GOAL OF THE EXERCISE: Look through the listing for the word "script". Copy each line that has it.

GIVEN INFORMATION:
— Start —

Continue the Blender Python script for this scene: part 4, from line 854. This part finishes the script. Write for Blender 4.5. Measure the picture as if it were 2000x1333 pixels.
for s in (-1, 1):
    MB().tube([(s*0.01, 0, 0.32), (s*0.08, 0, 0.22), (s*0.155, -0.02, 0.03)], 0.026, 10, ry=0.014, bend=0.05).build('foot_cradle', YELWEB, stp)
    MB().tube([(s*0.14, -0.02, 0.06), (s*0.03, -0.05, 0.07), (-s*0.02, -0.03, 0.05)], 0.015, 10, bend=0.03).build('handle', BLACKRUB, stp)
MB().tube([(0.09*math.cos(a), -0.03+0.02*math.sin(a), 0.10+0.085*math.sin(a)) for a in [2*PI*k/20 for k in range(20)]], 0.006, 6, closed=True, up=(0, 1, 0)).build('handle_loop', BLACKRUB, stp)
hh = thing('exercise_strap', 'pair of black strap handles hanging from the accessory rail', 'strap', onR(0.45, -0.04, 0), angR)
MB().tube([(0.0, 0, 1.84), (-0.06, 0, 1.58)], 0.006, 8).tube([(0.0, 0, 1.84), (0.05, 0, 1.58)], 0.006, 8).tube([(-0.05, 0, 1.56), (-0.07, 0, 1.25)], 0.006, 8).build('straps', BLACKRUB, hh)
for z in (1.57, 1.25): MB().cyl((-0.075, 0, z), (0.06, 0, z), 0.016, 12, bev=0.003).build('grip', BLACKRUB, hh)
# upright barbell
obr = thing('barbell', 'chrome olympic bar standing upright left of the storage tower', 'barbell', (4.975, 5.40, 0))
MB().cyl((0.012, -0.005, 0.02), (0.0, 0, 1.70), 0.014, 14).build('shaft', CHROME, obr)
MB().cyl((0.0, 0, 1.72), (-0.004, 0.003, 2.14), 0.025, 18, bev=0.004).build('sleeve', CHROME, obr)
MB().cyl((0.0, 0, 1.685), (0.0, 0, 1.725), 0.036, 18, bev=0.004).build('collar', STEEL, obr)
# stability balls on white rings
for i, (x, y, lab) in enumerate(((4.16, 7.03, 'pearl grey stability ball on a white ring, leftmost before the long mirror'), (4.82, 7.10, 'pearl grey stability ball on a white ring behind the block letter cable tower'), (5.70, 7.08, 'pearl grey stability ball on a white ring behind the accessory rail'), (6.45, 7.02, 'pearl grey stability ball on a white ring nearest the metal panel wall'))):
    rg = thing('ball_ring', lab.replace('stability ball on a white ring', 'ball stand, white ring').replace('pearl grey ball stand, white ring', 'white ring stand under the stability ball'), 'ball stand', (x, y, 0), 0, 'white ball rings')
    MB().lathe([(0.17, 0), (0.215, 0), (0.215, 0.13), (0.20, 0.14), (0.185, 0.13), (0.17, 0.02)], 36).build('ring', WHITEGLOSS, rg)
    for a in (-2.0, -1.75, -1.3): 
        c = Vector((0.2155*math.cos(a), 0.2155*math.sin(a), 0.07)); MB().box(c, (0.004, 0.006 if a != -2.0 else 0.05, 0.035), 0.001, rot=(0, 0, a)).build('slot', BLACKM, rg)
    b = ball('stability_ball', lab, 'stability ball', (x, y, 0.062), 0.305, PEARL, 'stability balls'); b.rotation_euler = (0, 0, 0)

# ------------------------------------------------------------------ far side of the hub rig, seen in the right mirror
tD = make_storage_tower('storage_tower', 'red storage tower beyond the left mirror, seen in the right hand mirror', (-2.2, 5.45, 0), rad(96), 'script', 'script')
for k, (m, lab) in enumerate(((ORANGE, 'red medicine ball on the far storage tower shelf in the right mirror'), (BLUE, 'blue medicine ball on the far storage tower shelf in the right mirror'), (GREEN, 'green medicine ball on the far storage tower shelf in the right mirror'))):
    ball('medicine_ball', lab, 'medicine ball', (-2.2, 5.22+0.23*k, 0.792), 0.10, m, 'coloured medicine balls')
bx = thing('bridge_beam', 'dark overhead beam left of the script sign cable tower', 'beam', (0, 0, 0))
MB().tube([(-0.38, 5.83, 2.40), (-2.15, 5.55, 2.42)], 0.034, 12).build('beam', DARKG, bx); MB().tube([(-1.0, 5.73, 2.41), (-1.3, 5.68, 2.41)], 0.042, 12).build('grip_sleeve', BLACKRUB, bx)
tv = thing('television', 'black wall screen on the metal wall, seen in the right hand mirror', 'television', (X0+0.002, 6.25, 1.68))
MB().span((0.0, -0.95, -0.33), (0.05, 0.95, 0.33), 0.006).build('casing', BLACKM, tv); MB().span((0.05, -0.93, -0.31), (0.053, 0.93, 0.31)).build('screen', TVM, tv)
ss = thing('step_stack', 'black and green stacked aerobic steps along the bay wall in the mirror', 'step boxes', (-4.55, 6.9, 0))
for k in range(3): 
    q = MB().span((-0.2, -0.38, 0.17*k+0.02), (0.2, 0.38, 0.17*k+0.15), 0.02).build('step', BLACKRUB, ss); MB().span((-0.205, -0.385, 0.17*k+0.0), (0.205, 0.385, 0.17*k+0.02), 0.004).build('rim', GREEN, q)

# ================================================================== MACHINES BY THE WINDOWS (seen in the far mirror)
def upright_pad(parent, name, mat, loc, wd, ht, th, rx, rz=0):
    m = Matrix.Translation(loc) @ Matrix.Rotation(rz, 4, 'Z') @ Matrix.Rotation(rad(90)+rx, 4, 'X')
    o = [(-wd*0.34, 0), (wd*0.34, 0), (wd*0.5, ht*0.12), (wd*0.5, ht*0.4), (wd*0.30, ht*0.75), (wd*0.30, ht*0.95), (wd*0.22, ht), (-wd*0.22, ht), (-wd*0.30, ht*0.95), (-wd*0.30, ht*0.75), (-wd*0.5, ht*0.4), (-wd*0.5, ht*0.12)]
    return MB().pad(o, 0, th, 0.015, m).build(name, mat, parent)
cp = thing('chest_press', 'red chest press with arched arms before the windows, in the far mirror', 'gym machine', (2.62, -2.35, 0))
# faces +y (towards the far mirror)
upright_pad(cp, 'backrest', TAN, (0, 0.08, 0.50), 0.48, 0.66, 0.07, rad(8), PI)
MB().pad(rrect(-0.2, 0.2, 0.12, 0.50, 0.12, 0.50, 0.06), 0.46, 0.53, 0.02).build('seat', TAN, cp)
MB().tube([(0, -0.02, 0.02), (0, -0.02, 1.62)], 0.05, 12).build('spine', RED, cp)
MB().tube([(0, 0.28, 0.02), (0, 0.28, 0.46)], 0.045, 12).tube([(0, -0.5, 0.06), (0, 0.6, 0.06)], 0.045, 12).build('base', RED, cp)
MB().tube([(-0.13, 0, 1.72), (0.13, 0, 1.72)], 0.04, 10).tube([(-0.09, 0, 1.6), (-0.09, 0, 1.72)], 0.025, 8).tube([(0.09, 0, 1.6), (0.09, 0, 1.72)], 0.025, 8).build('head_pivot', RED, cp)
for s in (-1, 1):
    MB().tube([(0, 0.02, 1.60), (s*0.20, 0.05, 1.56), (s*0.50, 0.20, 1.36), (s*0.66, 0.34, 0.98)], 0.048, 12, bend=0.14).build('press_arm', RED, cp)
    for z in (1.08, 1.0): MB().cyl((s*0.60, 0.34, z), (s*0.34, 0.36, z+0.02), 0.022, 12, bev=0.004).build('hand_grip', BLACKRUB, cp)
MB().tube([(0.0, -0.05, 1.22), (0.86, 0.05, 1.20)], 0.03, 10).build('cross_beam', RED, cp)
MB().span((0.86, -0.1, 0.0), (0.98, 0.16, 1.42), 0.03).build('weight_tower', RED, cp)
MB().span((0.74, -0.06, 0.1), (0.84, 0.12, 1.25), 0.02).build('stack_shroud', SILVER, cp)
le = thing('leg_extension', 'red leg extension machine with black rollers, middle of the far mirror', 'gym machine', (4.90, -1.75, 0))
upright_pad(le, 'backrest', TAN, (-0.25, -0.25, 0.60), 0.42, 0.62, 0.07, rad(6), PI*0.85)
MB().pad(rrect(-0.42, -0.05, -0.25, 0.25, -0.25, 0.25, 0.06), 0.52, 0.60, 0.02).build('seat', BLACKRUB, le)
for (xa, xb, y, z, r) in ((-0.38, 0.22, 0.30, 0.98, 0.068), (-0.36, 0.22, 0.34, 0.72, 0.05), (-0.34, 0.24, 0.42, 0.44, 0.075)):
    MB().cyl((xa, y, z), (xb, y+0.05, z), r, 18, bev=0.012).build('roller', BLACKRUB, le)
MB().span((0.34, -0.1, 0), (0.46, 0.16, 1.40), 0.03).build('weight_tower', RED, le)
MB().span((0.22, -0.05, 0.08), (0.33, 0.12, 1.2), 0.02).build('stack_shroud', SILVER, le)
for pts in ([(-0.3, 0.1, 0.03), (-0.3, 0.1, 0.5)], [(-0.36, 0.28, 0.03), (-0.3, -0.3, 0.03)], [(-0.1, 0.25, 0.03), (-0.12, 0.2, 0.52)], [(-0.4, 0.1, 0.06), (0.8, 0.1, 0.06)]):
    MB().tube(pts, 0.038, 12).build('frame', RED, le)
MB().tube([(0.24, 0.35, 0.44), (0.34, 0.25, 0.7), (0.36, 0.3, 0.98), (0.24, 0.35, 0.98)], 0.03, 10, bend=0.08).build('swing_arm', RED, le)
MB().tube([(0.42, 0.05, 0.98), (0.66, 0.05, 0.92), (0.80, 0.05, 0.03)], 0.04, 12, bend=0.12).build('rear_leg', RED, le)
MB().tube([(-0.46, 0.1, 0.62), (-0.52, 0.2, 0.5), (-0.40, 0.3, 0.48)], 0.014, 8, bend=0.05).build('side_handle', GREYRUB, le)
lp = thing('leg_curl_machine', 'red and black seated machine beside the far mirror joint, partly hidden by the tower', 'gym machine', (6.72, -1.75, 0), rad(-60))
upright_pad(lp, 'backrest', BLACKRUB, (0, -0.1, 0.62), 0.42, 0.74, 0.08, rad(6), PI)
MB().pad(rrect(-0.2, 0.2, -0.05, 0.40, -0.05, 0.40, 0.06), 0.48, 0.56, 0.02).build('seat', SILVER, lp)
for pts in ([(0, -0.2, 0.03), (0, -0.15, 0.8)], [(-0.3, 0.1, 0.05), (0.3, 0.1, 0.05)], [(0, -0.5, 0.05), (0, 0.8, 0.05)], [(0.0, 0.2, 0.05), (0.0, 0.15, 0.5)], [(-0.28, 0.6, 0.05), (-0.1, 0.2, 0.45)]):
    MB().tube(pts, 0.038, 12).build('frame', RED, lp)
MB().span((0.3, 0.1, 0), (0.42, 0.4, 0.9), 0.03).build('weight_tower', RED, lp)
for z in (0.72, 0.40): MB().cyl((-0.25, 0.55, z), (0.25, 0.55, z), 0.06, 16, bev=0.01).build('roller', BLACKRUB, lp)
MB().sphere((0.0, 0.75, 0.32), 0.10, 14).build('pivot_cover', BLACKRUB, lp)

— End —

REPLY TO THE TASK:
Continue the Blender Python script for this scene: part 4, from line 854. This part finishes the script. Write for Blender 4.5. Measure the picture as if it were 2000x1333 pixels.
tD = make_storage_tower('storage_tower', 'red storage tower beyond the left mirror, seen in the right hand mirror', (-2.2, 5.45, 0), rad(96), 'script', 'script')
bx = thing('bridge_beam', 'dark overhead beam left of the script sign cable tower', 'beam', (0, 0, 0))